Touring packaging operations has always been the thing I like most about my job.

Pat Reynolds, VP Editor
Pat Reynolds, VP Editor

Every plant I visit is unique in one way or another, and watching the interplay of machines, materials, and automation strategies just never gets old.

But the best part is getting to know the personalities behind the packaging. My latest editorial foray took me to Elmsford, NY, where I came across Shay Zohar, a packaging personality I’d like you to meet. His title at coffee roaster Barrie House Coffee and Tea is Director of Sales & Marketing, and while I’m sure he knows plenty about sales and marketing, it was his passion for and knowledge of packaging automation that struck me when I visited him in March.

Barrie House has its own brand, which it sells largely through Amazon and other web-based channels. But private label represents the bulk of the firm’s business, a business that Zohar takes very seriously indeed.

“Private label is a risky proposition if you view yourself as nothing more than a co-packer,” he explains. “But if you innovate, if you stay on the cutting edge, if you constantly push your customers to advance and improve, if you automate, then you become much more than a co-packer. You become your customer’s partner. It isn’t enough to just read a Nielsen report and follow along with everyone else. Too many make that mistake.”

Speaking of mistakes, Zohar is the first to admit he’s made his share. One in particular still makes him wince when he talks about it. Barrie House had decided to go all in on the K-Cup business and had even come up with a custom-designed cup that didn’t infringe on the Green Mountain Keurig patents that were still in effect (that patent expired in 2012). The firm also invested some $4 million on an automated packaging line that was supposed to take the individual K-Cups through denesting, filling, lidding, cartoning, and case packing. Unfortunately, the packaging line proved to be, as Zohar puts it, “a total disaster.”

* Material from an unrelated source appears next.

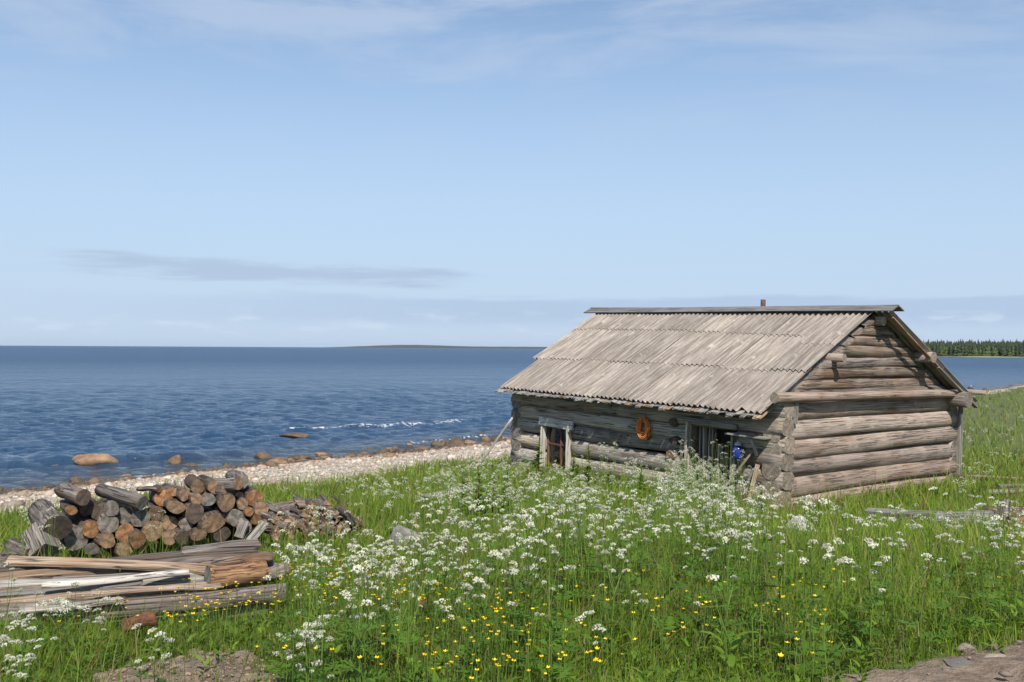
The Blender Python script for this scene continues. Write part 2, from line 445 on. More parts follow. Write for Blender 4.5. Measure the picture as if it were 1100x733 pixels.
def plain(name, c1, c2, scale=8, rough=.8, bstr=.3, **kw):
    m, t, out = material(name)
    tc = t.n.new('ShaderNodeTexCoord'); oi = t.n.new('ShaderNodeObjectInfo')
    n = t.noise(t.vmath('ADD', tc.outputs['Object'], oi.outputs['Random']), scale, 5, .6)
    c = t.mix(t.step(n, .3, .7), c1, c2)
    principled(t, out, c, rough, t.bump(n, bstr, .01), **kw)
    return m
M_RUST = plain('rusty_iron', (0.06, 0.032, 0.024), (0.12, 0.06, 0.04), 20)
M_ROPE = plain('orange_rope', (0.55, 0.15, 0.03), (0.72, 0.25, 0.06), 60, .7)
M_BLUE = plain('blue_enamel', (0.012, 0.025, 0.16), (0.02, 0.04, 0.24), 6, .25, .05)
M_WHITE = plain('grey_white_metal', (0.30, 0.31, 0.32), (0.5, 0.5, 0.5), 6, .5)
M_CURTAIN = plain('curtain_cloth', (0.72, 0.70, 0.63), (0.82, 0.80, 0.75), 9, .9)
M_DARKIN = plain('dark_interior', (0.03, 0.025, 0.02), (0.06, 0.05, 0.04), 4, .9)
M_SLATE = plain('slate_grey', (0.09, 0.085, 0.08), (0.13, 0.12, 0.11), 12, .95)

m, t, out = material('window_glass'); M_GLASS = m
fr = t.n.new('ShaderNodeFresnel'); fr.inputs[0].default_value = 1.5
gl = t.n.new('ShaderNodeBsdfGlossy'); gl.inputs['Roughness'].default_value = .03
tr = t.n.new('ShaderNodeBsdfTransparent'); tr.inputs[0].default_value = (.8, .83, .82, 1)
mx = t.n.new('ShaderNodeMixShader'); t.put(mx.inputs[0], t.math('ADD', fr.outputs[0], .05)); t.l.new(tr.outputs[0], mx.inputs[1]); t.l.new(gl.outputs[0], mx.inputs[2])
t.l.new(mx.outputs[0], out.inputs[0])

def rock_mat(name, a, b, c3):
    m, t, out = material(name)
    tc = t.n.new('ShaderNodeTexCoord'); oi = t.n.new('ShaderNodeObjectInfo')
    v = t.vmath('ADD', tc.outputs['Object'], t.vmath('MULTIPLY', (1, 1, 1), (0, 0, 0)))
    n = t.noise(v, 3, 6, .65, .4); n2 = t.noise(v, 14, 5, .6)
    c = t.mix(t.step(n, .32, .66), a, b); c = t.mix(t.math('MULTIPLY', t.step(n2, .5, .68), .6), c, c3)
    hs = t.n.new('ShaderNodeHueSaturation'); t.put(hs.inputs['Color'], c); t.put(hs.inputs['Value'], t.math('ADD', .7, t.math('MULTIPLY', oi.outputs['Random'], .6)))
    principled(t, out, hs.outputs[0], .75, t.bump(t.math('ADD', n, t.math('MULTIPLY', n2, .4)), .6, .06))
    return m
M_ROCK_B = rock_mat('brown_rock', (0.15, 0.085, 0.045), (0.30, 0.19, 0.11), (0.09, 0.07, 0.045))
M_ROCK_D = rock_mat('dark_wet_rock', (0.06, 0.045, 0.03), (0.15, 0.10, 0.06), (0.05, 0.05, 0.03))
M_ROCK_P = rock_mat('pale_rock', (0.22, 0.175, 0.14), (0.36, 0.30, 0.25), (0.18, 0.13, 0.10))
M_ROCK_W = rock_mat('white_rock', (0.48, 0.46, 0.43), (0.62, 0.60, 0.57), (0.36, 0.33, 0.30))
M_ROCK_G = rock_mat('grey_rock', (0.25, 0.235, 0.22), (0.40, 0.38, 0.36), (0.16, 0.15, 0.13))

# ground
def ground_mat(name, kind):
    m, t, out = material(name)
    ge = t.n.new('ShaderNodeNewGeometry'); v = ge.outputs['Position']
    n = t.noise(v, .9, 5, .6); n2 = t.noise(v, 9, 5, .65); n3 = t.noise(v, 45, 3, .6)
    if kind == 'meadow':
        c = t.mix(t.step(n, .35, .65), (0.075, 0.098, 0.025), (0.11, 0.13, 0.035))
        c = t.mix(t.math('MULTIPLY', t.step(n2, .5, .7), .6), c, (0.07, 0.055, 0.03))
        principled(t, out, c, .95, t.bump(n2, .6, .08))
    elif kind == 'beach':
        at_ = t.n.new('ShaderNodeAttribute'); at_.attribute_name = 'wet'
        vo = t.n.new('ShaderNodeTexVoronoi'); t.put(vo.inputs['Vector'], t.scale(v, (1, 1, 0))); vo.inputs['Scale'].default_value = 11
        sepc = t.n.new('ShaderNodeSeparateColor'); t.put(sepc.inputs[0], vo.outputs['Color'])
        c = t.ramp(sepc.outputs[0], [(0, (0.25, 0.21, 0.17)), (.4, (0.40, 0.36, 0.31)), (.75, (0.48, 0.44, 0.38)), (1, (0.36, 0.27, 0.21))])
        c = t.mix(t.math('MULTIPLY', at_.outputs['Fac'], .9), c, (0.075, 0.05, 0.03))
        principled(t, out, c, .8, t.bump(t.math('SUBTRACT', 1, vo.outputs['Distance']), .7, .08))
    else:
        c = t.mix(t.step(n2, .3, .7), (0.12, 0.083, 0.055), (0.26, 0.195, 0.14))
        c = t.mix(t.math('MULTIPLY', t.step(n, .45, .62), .5), c, (0.31, 0.245, 0.185))
        c = t.mix(t.math('MULTIPLY', t.step(n3, .55, .7), .6), c, (0.075, 0.05, 0.035))
        principled(t, out, c, .95, t.bump(t.math('ADD', n2, t.math('MULTIPLY', n3, .5)), .8, .05))
    return m
M_MEADOW = ground_mat('meadow_soil', 'meadow'); M_BEACH = ground_mat('beach_shingle', 'beach'); M_DIRT = ground_mat('trodden_earth', 'dirt')

def leaf_mat(name, transl=.35, rough=.55, fixed=None):
    m, t, out = material(name)
    if fixed is None:
        a = t.n.new('ShaderNodeAttribute'); a.attribute_name = 'tint'; c = a.outputs['Color']
    else:
        oi = t.n.new('ShaderNodeObjectInfo')
        hs = t.n.new('ShaderNodeHueSaturation'); t.put(hs.inputs['Color'], (*fixed, 1)); t.put(hs.inputs['Value'], t.math('ADD', .75, t.math('MULTIPLY', oi.outputs['Random'], .5)))
        c = hs.outputs[0]
    p = t.n.new('ShaderNodeBsdfPrincipled'); t.put(p.inputs['Base Color'], c); p.inputs['Roughness'].default_value = rough
    p.inputs['Specular IOR Level'].default_value = .2
    tl = t.n.new('ShaderNodeBsdfTranslucent'); t.put(tl.inputs[0], c)
    mx = t.n.new('ShaderNodeMixShader'); mx.inputs[0].default_value = transl
    t.l.new(p.outputs[0], mx.inputs[1]); t.l.new(tl.outputs[0], mx.inputs[2]); t.l.new(mx.outputs[0], out.inputs[0])
    return m
M_GRASS = leaf_mat('grass_blade', .47)
M_STEM = leaf_mat('green_stem', .25, .6, (0.13, 0.20, 0.035))
M_LEAF = leaf_mat('herb_leaf', .35, .5, (0.09, 0.18, 0.022))
M_WEED = leaf_mat('weed_leaf', .4, .5, (0.19, 0.30, 0.03))
M_REDSTEM = leaf_mat('reddish_stem', .15, .6, (0.16, 0.09, 0.035))
M_PETAL = leaf_mat('white_petal', .3, .7, (0.64, 0.64, 0.50))
M_YELLOW = leaf_mat('yellow_petal', .2, .35, (0.85, 0.60, 0.02))
M_SPRUCE = leaf_mat('far_foliage', .1, .8)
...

But he didn’t give up, which you’ll see all too clearly if you read the story. What you’ll also discover in this story is that Zohar sees the partnership thing working both ways. In addition to forming a close relationship with his customers, he also partnered up with key packaging machinery suppliers to come up with packaging solutions in the K-Cup space that had never been implemented. To hear the machinery builders describe it, at some level Zohar badgered and browbeat them to push through machinery limitations that he just flat out refused to accept. But those same machinery builders readily acknowledge that as the builder/buyer relationship evolved, they found that relationship very much to their liking. They also found themselves thinking more innovatively than ever before. Helping them enormously, of course, was Zohar’s willingness to provide complete visibility into his plant’s production areas—workflow, software, volumes, efficiencies, alarms, and so on. All of it is fed live to the machinery builders by way of an industrial M2M router and data gateway from eWon called Flexy.

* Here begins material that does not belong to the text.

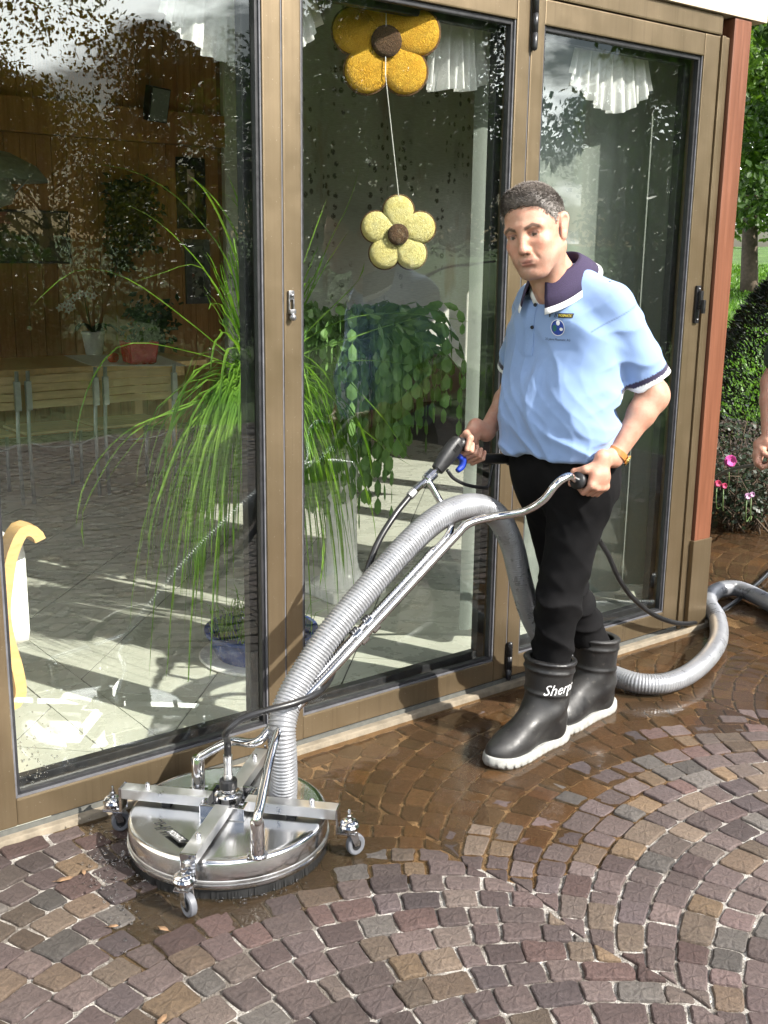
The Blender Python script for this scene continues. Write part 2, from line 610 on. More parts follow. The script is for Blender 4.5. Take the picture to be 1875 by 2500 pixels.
# ---- kerb strip under the doors
M_KERB = simple('weathered_kerb_stone', (0.22, 0.185, 0.135), 0.85, var=0.3, scale=22, bump=0.6, bscale=90)
k = MB()
k.box((S0, -0.09, -0.05), (4.06, 0.026, 0.012), WALL, 0.004)
tag(k.build('kerb', M_KERB), kind='structure')

# ---- standing water
def mat_water():
    t = NT('murky_water')
    t.n.remove(t.b)
    v = t.coord('Object')
    fr = t.new('ShaderNodeLayerWeight')
    fr.inputs['Blend'].default_value = 0.5
    kf = t.math('ADD', t.math('MULTIPLY', t.math('POWER', fr.outputs['Facing'], 5.0), 0.96), 0.025)
    tr = t.new('ShaderNodeBsdfTransparent')
    n0 = t.noise(v, 3.2, 3)
    gl = t.new('ShaderNodeBsdfGlossy')
    gl.inputs['Roughness'].default_value = 0.015
    bp = t.new('ShaderNodeBump')
    bp.inputs['Strength'].default_value = 0.20
    bp.inputs['Distance'].default_value = 0.01
    geo = t.new('ShaderNodeNewGeometry')
    dv = t.new('ShaderNodeVectorMath', operation='DISTANCE')
    t.link(geo.outputs['Position'], dv.inputs[0])
    dv.inputs[1].default_value = (-.50, 2.62, 0)
    near = t.ramp(dv.outputs['Value'], [(0.30, 1.0), (0.62, 0.0)])        # churned up round the brush
    t.link(t.math('ADD', t.noise(v, 16, 3), t.math('MULTIPLY', near, t.math('MULTIPLY', t.noise(v, 75, 3), 5.5))), bp.inputs['Height'])
    t.link(bp.outputs[0], gl.inputs['Normal'])
    t.link(bp.outputs[0], fr.inputs['Normal'])
    tint = t.ramp(n0, [(0.3, (0.66, 0.49, 0.33)), (0.7, (0.84, 0.68, 0.49))])
    t.link(t.mix(t.math('MULTIPLY', near, 0.85), tint, (0.40, 0.35, 0.29)), tr.inputs[0])      # dirtiest where the brush works
    df = t.new('ShaderNodeBsdfDiffuse')
    df.inputs[0].default_value = (0.14, 0.105, 0.062, 1)
    m0 = t.new('ShaderNodeMixShader')
    m0.inputs[0].default_value = 0.16
    t.link(tr.outputs[0], m0.inputs[1])
    t.link(df.outputs[0], m0.inputs[2])
    mx = t.new('ShaderNodeMixShader')
    t.link(kf, mx.inputs[0])
    t.link(m0.outputs[0], mx.inputs[1])
    t.link(gl.outputs[0], mx.inputs[2])
    t.link(mx.outputs[0], t.out.inputs[0])
    return t.m
def water():
    st = 0.025
    xs = np.arange(-1.6, 8.0, st)
    ys = np.arange(1.7, 9.0, st)
    X, Y = np.meshgrid(xs, ys, indexing='ij')
    H = pave_h(X, Y)
    So = X * U.x + Y * U.y
    Oo = X * N.x + Y * N.y - WD
    ok = (H < -0.0015) & ((Oo > 0.0) | ((So > 4.12 - Oo) & (Oo > -1.6))) & (So < S1 - .1) & (Oo < O1 - .2)
    cell = ok[:-1, :-1] | ok[1:, :-1] | ok[1:, 1:] | ok[:-1, 1:]
    cell &= (Oo[:-1, :-1] > -0.01) | (So[:-1, :-1] > 4.0)
    idx = np.arange(X.size).reshape(X.shape)
    q = np.stack([idx[:-1, :-1], idx[1:, :-1], idx[1:, 1:], idx[:-1, 1:]], -1)[cell]
    used, inv = np.unique(q, return_inverse=True)
    vv = np.stack([X.ravel(), Y.ravel(), np.full(X.size, WATER_Z)], -1)[used]
    me = bpy.data.meshes.new('water')
    me.from_pydata(vv.tolist(), [], inv.reshape(q.shape).tolist())
    me.update()
    return link_mesh('water', me, mat_water(), None, 'all')
tag(water(), kind='structure')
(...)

“By our sharing information this way they can really understand what’s happening on their machines,” says Zohar. “Only by seeing it in real time can they have this kind of deep understanding. It’s an approach that allowed all of us to do amazing things.”

Elsewhere in the packaging community, some equally amazing things continue to be done by CannedWater4Kids, a non-profit charity committed to delivering clean, safe, sustainable drinking water projects in places around the world where they are desperately needed. It’s been a few years since I last mentioned them in this space (pwgo.to/2829). But it was nice to see they were featured in Domino North America’s booth at PACK EXPO 2016. In addition to building awareness of the important work done by CW4K, Domino generously donated a dollar to the charity for every sales lead generated at the show. As a result, the charity received $1,000 at the conclusion of PACK EXPO International. Well done, Domino.